Tag Archives: Geneva Conventions

You Have to Try

David Brooks asks:

We’re about to enter our 19th consecutive year of Truman-envy. Ever since the Berlin Wall fell, people have looked at the way Harry Truman, George C. Marshall, Dean Acheson and others created forward-looking global institutions after World War II, and they’ve asked: Why can’t we rally that kind of international cooperation to confront terrorism, global warming, nuclear proliferation and the rest of today’s problems?

Uhh, becauce for the last eight years we haven’t even tried?

Seriously, this isn’t that hard. The institution building of the 1990s was imperfect, to be sure, but it was at least somewhat successful. The WTO came into being in 1995 and has been quite successful in promoting global trade, not withstanding the collapse of the Doha round of trade talks. The treaty for the International Criminal Court was signed in 1998 and the Court was officially created in 2002. It too has been quite successful, providing an avenue for prosecution for war criminals like Charles Taylor. The Asia-Pacific Economic Cooperation forum first met in 1993 and has provided a useful forum for dealing with Pacific Rim issues, even if it is still a little vague.

But since 2000, forward progress on international institution building has stopped. As Brooks notes, we have been unable to make progress on terrorism, global warming or nuclear proliferation. Why? Look no further than who occupied the White House. Bill Clinton actively tried to build forward looking international institutions and was at least somewhat successful.

When George W. Bush took office in 2001 he was actively hostile to international cooperation, especially in the areas that Brooks identifies. On Global Warming Bush unsigned the Kyoto Protocols which, while imperfect, were a valuable starting point. His administration then spent the next 6-7 years denying global warming and doing everything in its power to hold up international cooperation on the issue.

On nuclear proliferation Bush has been just as bad. Starting in 2001 it has actively undermined the nuclear non-proliferation regime. It publicly rebuked Colon Powell for saying the Administration would continue the Clinton policy on North Korea. It pulled out of the Anti-Ballistic Missile Treaty. It has pushed for the US to develop new nuclear bombs. In 2006 it signed a nuclear agreement with India, actively undermining the Non-Proliferation Treaty. It’s no wonder we haven’t gotten any new international cooperation on the non-proliferation front. The Bush administration hasn’t been interested in any.

Global terrorism is perhaps the most egregious of Brooks’ examples. In the aftermath of 9/11 there was a tremendous opportunity to create the institutions and norms for a global, united fight against terrorism. Yet the Bush administration utterly blew the opportunity. Instead of pushing for a new treaty to define the rights of terrorist suspects and international norms for dealing with them, a project that is sorely needed, the Bush administration decided to go it alone. They just ignored global standards like the Geneva Conventions and made up their own rules. Unsurprisingly, that hasn’t gone over too well with the rest of the world. Whereas Bush could have led a global push to deal with terrorism multilaterally, treating it as akin to piracy in that every country has an obligation to help stamp it out and any country has jurisdiction to prosecute it, but instead he decided to work around and ignore the patchwork international law on the subject. That isn’t even to mention going into Iraq while ignoring the UN.

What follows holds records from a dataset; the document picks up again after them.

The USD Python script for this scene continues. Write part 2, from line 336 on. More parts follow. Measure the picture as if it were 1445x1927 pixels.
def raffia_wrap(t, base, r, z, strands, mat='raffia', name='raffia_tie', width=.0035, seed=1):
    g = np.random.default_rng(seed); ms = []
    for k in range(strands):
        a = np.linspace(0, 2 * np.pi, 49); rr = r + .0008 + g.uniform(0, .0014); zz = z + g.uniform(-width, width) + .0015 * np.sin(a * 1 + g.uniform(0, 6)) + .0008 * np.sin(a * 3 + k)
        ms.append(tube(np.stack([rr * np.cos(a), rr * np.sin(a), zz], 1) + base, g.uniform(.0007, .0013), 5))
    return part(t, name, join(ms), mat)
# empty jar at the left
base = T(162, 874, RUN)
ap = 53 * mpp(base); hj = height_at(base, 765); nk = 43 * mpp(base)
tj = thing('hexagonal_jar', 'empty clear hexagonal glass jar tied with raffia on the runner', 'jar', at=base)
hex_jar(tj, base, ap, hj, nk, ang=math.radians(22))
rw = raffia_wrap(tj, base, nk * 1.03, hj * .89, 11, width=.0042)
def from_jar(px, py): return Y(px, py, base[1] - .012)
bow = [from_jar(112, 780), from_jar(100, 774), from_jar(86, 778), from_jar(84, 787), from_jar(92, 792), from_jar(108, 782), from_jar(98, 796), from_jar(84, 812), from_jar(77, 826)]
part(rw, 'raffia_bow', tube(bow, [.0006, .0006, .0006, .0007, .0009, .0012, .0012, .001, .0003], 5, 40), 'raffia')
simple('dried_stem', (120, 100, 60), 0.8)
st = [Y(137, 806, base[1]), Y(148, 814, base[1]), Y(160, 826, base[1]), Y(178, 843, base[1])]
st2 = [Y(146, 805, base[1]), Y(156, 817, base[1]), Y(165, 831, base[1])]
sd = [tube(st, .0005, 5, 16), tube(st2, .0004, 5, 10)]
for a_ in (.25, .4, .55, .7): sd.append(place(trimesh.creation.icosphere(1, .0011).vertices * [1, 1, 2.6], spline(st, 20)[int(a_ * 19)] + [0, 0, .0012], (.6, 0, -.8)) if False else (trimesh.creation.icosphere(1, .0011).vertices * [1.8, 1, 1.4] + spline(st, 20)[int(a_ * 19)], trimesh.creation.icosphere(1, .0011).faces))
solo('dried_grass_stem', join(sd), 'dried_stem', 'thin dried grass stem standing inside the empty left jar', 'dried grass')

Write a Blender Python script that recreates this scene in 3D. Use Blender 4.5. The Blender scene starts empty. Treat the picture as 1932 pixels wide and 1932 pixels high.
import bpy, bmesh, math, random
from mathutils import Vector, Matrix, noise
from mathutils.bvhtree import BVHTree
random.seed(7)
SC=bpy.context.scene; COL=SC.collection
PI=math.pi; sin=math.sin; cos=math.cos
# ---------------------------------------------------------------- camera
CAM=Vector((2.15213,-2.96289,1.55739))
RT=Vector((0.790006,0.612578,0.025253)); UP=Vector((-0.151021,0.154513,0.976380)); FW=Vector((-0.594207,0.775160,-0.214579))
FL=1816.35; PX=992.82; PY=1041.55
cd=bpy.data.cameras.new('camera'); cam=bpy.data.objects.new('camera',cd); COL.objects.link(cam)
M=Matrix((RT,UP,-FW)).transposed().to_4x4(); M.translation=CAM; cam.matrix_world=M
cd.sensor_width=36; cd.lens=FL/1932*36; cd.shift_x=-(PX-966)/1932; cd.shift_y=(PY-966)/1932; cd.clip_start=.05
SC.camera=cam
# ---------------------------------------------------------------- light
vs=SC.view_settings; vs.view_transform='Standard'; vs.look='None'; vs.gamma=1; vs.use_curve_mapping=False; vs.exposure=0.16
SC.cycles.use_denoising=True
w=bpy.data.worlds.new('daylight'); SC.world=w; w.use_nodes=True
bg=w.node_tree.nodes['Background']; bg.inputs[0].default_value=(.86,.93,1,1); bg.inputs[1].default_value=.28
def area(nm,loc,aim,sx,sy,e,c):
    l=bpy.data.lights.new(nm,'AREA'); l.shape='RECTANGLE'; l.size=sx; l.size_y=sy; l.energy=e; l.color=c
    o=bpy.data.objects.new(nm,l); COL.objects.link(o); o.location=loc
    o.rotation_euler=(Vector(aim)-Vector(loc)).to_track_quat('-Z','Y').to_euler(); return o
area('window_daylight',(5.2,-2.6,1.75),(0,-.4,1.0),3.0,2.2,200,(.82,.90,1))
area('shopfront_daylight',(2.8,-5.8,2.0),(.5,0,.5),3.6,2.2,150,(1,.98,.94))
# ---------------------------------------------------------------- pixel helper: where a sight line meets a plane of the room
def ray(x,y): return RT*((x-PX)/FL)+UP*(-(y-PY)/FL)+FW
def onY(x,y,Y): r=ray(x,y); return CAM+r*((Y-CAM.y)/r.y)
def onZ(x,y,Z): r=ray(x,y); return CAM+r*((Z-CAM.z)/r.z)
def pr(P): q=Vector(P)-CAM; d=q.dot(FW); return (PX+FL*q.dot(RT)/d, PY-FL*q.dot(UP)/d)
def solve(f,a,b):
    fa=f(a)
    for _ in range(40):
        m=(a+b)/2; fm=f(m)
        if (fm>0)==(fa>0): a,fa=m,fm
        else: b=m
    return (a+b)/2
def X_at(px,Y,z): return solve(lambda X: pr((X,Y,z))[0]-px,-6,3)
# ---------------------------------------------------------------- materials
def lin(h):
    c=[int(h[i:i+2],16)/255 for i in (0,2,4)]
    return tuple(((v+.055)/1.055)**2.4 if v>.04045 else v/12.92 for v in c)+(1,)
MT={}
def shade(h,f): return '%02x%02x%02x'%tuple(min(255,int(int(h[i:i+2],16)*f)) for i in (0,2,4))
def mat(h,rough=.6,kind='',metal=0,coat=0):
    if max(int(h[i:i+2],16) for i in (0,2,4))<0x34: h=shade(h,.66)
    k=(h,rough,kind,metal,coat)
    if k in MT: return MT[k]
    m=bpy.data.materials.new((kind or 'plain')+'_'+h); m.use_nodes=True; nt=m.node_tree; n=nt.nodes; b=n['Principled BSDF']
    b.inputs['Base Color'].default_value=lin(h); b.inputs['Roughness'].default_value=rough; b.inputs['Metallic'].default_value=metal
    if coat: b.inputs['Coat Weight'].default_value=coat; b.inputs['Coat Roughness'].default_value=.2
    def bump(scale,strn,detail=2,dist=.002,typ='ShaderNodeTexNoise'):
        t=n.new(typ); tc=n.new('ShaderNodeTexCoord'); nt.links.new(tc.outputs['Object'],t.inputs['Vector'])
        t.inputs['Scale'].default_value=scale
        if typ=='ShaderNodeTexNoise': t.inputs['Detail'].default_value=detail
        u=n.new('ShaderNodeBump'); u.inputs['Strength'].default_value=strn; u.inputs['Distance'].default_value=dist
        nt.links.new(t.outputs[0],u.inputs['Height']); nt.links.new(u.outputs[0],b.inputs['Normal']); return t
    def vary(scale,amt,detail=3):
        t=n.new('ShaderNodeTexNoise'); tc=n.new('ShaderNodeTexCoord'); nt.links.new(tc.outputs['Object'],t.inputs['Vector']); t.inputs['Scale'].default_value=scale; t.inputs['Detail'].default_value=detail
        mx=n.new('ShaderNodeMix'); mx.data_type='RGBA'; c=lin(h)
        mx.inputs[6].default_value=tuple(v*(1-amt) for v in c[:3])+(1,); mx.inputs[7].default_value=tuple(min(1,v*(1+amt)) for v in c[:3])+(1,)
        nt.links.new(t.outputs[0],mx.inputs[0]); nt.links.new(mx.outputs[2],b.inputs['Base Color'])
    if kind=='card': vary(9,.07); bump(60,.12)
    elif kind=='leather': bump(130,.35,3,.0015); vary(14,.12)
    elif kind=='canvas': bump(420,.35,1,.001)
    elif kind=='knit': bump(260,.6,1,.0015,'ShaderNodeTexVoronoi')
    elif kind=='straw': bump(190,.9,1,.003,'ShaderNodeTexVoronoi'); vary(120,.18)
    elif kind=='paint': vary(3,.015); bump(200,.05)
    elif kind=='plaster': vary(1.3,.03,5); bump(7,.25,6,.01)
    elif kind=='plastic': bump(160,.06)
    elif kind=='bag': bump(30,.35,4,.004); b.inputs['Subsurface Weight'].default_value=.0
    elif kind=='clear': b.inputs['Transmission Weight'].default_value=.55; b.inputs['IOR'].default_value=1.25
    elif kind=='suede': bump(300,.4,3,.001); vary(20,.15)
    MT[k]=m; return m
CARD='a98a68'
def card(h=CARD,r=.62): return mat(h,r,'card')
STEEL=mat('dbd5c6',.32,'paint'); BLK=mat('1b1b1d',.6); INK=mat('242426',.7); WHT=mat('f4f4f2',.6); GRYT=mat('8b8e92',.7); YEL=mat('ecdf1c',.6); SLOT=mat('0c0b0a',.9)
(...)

While Brooks puts the dearth of new international organizations to deal with our pressing problems at the feet of multipolarity, the real answer is a lack of US leadership. In the post Cold War era some international organizations, notably the EU and WTO, have flourished. New institutions have been created. The ICC is still relatively new but has been surprisingly successful thus far, given the fact that the US refused to acknowledge its existence. Yes, power is more distributed now. But for the last 8 years we have had an administration that is actively opposed to such institution building. Is it any surprise new institutions haven’t flourished?